Children are kept away from seeing the deceased and from funerals because it’s “scary.”

Increasingly, Catholics aren’t even buried from a church, according to a priest friend of mine. “The funerals I do perform are predominantly for the very old — people in their 80s and 90s: my grandparents’ generation,” he said.

“The funerals of younger people — my parents’ generation and my own — are predominantly conducted in funeral parlours, officiated by funeral directors.”

But for those buried from a church, a typical Catholic funeral in Australia tends to canonise the departed. It makes it clear that God should be thanking his lucky stars that this person is now with him in heaven.

We do fewer and fewer Requiem Masses and more and more “celebrations of life.” It’s considered almost insulting to suggest that we might need to pray and have Masses said for the deceased person.

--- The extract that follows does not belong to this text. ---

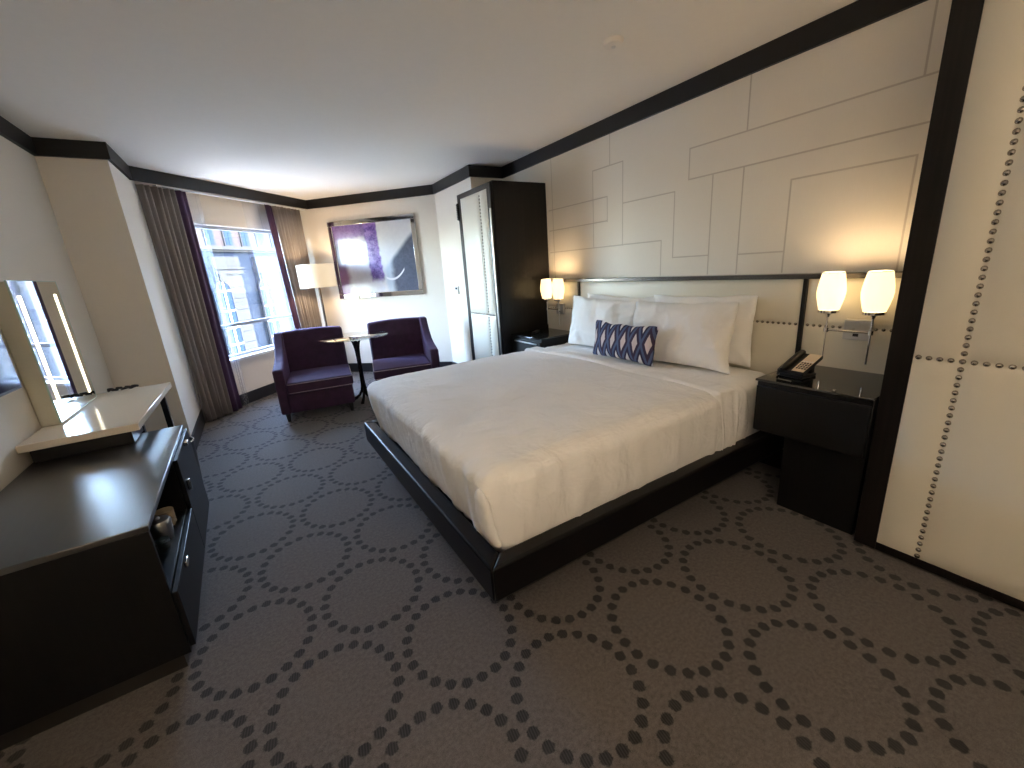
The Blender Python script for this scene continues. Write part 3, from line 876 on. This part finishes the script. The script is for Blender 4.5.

And yet many people who die, although Catholic and doubtless doing their best, have left a very addled legacy behind them. There are relatives and friends at the funeral who know only too well what the person was really like. These people deserve some closure.

Regular prayer for the dead—asking God to forgive the sins the dead have committed against the living —is also very healing for those left behind.

Some families have stopped the whole purgatory thing because they don’t want to have to explain to their children that Nanna might not be in heaven yet.

To be blunt; if you don’t teach your children to pray for their deceased grandparents and others, they’re much less likely to pray for your soul when you die.

And if they don’t, then who will?

It’s time to revive a solid catechesis and practice of prayers for the faithful departed at family level. This should radiate out to the parish.

The more we normalise prayer and Masses for the dead in our parishes, the more other people there will remember what purgatory is about and start doing the same.